The section on Romeo Diaz is one of the livelier sections. Romeo is a character with a little more depth. There is a tension to him; with his hyper-atheism, macho-ism, and disdain for those who think differently. But he also has a sense of decency and humanity that he doesn’t exactly know what to do with. He is one of those people who just can’t quite get it together; whose fate always rises just before it falls yet again.
I also thought more could have been done with the bar owners Beau and Glenda. They represent this search for something bigger in life; a search for meaning as one’s dreams fade. Glenda is a motherly figure for both Haycraft and Mather but finds the giving, when combined with her own physical labor at the bar, is wearing her down to the point where she must beg stimulants from Haycraft.
Gann throws in a twist at the end when the narrator is “revealed.” I found this rather confusing; the perspective wasn’t clear for me so the revelation was jaring. Nevertheless, loose ends are tied up and the agitation of the story’s closing scenes fade. Fittingly, the novel closes on pessimistic note about “how very little a man can do to change the world.”

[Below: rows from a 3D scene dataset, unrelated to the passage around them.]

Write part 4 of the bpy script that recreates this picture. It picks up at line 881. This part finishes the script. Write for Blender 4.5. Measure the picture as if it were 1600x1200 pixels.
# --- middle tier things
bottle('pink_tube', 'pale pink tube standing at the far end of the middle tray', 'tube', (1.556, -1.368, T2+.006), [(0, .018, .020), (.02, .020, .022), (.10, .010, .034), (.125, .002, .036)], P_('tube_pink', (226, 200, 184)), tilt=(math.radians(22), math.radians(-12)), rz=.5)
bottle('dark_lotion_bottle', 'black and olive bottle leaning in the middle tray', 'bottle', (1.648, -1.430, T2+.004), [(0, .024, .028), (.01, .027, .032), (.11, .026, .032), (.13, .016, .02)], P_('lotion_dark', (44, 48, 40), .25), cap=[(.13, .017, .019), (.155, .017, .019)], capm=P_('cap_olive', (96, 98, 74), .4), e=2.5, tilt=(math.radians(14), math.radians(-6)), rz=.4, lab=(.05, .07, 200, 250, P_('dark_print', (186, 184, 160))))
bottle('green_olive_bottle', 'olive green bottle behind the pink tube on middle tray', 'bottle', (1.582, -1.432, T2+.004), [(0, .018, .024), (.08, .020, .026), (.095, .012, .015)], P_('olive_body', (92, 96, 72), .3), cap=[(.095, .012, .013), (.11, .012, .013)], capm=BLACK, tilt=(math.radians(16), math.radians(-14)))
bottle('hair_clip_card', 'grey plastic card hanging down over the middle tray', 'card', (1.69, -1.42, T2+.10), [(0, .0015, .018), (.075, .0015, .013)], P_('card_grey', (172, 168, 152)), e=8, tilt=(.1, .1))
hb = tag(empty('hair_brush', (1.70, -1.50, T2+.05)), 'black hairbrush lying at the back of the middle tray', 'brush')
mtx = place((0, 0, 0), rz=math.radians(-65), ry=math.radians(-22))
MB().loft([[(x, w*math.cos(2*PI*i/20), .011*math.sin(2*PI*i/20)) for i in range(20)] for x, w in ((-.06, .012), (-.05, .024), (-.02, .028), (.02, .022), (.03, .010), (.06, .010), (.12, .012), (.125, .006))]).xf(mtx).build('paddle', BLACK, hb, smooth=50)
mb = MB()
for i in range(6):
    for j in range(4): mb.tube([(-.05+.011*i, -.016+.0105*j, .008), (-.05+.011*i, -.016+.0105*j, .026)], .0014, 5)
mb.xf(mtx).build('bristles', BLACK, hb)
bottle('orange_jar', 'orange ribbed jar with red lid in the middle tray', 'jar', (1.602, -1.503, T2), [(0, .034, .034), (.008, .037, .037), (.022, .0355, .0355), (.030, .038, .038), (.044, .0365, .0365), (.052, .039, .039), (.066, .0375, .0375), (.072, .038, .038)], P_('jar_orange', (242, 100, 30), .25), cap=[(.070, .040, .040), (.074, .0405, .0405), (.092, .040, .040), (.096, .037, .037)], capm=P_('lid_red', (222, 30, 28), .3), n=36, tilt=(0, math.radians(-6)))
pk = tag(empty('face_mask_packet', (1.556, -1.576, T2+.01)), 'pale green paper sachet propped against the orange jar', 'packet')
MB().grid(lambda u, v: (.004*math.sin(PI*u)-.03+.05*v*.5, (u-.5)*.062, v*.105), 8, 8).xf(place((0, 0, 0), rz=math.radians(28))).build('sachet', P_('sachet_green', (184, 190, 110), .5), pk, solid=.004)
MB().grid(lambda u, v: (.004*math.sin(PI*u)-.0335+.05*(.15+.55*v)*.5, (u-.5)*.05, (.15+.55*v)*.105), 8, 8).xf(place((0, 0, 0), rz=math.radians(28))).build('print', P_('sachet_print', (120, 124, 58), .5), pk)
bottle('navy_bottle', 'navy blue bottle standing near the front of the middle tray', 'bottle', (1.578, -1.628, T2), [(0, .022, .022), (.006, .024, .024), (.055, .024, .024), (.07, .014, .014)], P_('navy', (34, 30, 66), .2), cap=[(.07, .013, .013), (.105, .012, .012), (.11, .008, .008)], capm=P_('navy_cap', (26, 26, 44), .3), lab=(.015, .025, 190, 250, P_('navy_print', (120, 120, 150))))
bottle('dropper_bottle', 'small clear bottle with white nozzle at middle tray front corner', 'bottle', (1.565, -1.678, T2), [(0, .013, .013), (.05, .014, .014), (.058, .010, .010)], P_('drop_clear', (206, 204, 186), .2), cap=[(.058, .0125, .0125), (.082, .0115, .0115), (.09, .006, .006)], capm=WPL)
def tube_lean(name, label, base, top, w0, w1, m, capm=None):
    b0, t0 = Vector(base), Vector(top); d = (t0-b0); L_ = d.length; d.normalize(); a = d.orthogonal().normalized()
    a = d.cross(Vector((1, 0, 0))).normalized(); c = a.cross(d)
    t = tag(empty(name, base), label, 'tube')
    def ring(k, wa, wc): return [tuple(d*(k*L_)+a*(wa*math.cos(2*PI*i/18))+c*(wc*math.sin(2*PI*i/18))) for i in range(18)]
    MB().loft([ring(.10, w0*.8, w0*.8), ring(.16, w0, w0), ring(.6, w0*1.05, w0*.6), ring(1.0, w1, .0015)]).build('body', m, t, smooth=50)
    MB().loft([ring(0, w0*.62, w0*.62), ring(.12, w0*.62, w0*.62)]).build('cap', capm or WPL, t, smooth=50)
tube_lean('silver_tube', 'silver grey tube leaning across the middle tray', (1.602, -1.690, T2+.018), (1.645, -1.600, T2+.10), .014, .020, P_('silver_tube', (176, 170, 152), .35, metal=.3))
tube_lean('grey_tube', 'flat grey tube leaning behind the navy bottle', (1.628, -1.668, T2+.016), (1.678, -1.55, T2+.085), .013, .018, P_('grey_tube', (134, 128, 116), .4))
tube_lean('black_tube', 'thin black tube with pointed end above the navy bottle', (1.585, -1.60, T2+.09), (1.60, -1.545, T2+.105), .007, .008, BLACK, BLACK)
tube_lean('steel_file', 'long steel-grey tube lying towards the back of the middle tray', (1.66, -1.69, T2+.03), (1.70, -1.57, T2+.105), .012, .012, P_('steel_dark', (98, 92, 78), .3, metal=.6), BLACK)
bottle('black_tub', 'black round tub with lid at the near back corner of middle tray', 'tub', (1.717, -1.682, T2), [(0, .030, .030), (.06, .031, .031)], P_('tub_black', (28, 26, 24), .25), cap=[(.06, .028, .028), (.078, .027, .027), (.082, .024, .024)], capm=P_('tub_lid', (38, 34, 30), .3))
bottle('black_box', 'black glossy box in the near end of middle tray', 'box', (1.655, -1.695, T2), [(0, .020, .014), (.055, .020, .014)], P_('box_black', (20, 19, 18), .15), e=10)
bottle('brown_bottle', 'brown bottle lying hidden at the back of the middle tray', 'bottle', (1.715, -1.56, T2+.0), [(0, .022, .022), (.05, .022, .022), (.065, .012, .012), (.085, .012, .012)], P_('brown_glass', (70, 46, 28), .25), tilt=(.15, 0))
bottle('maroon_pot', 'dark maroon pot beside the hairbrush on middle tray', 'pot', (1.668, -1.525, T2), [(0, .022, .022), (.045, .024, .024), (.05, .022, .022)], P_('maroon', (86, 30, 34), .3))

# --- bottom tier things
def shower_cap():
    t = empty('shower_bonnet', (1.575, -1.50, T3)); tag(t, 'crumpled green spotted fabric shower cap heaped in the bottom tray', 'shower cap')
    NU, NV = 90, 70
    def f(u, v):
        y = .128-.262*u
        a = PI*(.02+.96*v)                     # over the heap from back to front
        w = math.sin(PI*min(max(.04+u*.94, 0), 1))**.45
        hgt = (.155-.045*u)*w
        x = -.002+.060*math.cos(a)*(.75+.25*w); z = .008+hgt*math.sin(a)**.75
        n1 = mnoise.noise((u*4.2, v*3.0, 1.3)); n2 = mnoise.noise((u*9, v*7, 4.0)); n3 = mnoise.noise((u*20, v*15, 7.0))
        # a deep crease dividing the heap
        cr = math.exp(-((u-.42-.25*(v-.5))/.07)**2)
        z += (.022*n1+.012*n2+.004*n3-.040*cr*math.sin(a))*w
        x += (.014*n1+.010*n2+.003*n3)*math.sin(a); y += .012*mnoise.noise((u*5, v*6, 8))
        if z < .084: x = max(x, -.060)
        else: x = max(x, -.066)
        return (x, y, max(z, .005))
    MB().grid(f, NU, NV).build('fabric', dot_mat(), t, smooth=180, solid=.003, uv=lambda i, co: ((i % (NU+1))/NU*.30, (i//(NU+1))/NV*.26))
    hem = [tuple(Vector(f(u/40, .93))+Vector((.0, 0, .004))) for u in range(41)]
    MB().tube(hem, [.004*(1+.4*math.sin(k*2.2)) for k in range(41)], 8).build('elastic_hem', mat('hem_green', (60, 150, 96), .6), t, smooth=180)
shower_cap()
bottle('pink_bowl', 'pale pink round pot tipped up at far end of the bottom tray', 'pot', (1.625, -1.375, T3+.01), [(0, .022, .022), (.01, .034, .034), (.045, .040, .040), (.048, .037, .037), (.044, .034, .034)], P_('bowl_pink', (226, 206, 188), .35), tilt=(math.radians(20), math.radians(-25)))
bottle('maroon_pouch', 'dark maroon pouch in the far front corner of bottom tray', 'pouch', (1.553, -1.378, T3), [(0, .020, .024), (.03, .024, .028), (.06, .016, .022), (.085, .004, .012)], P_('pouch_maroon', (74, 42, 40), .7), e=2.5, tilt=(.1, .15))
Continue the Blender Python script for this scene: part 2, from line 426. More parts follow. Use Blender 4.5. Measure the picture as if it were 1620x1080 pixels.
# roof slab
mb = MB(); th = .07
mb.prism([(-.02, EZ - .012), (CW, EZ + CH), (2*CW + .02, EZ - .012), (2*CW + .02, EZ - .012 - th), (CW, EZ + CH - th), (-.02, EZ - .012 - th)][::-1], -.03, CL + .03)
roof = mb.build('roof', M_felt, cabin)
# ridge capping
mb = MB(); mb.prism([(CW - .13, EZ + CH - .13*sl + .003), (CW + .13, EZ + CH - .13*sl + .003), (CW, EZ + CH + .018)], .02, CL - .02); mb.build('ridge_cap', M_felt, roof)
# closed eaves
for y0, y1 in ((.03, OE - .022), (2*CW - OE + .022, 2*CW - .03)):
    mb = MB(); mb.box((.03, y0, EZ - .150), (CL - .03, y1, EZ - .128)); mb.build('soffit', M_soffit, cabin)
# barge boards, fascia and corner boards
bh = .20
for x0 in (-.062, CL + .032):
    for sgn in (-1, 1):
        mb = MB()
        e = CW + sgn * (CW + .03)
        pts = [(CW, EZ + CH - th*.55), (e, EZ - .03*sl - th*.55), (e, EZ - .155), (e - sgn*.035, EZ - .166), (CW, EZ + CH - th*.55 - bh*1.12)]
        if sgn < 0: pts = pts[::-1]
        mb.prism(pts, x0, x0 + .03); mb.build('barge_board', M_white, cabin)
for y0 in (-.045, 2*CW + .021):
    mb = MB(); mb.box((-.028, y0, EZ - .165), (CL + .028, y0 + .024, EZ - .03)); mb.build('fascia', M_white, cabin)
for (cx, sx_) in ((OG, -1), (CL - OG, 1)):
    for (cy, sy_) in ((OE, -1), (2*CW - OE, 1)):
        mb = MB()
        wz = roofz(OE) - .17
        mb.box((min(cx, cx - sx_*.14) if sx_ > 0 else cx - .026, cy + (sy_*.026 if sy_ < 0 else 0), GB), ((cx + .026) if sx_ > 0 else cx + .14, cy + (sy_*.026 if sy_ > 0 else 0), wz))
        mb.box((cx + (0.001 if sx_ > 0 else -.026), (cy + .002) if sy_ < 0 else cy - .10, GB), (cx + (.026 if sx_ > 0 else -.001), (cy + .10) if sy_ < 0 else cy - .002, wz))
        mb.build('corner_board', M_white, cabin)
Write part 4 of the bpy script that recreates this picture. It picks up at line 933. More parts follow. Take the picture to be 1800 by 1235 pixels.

As I said at the start, Napoleon in Rags is an ambitious work. In the end I am not sure how I feel about it. In many ways I was a victim of the hyperbole of the book’s back cover and the accompanying press material. I know this is a rather lame and weird criticism, but there it is. In recommending itself it promises too much. Relatedly, at times the work seems to force the issues and ideas to achieve social relevance. The strength of the work doesn’t lie in “hot button issues” or “scathing commentary” but in the descriptions of character and setting. This part of urban America is worthy of exploration and description and Gann should be commended for taking it on.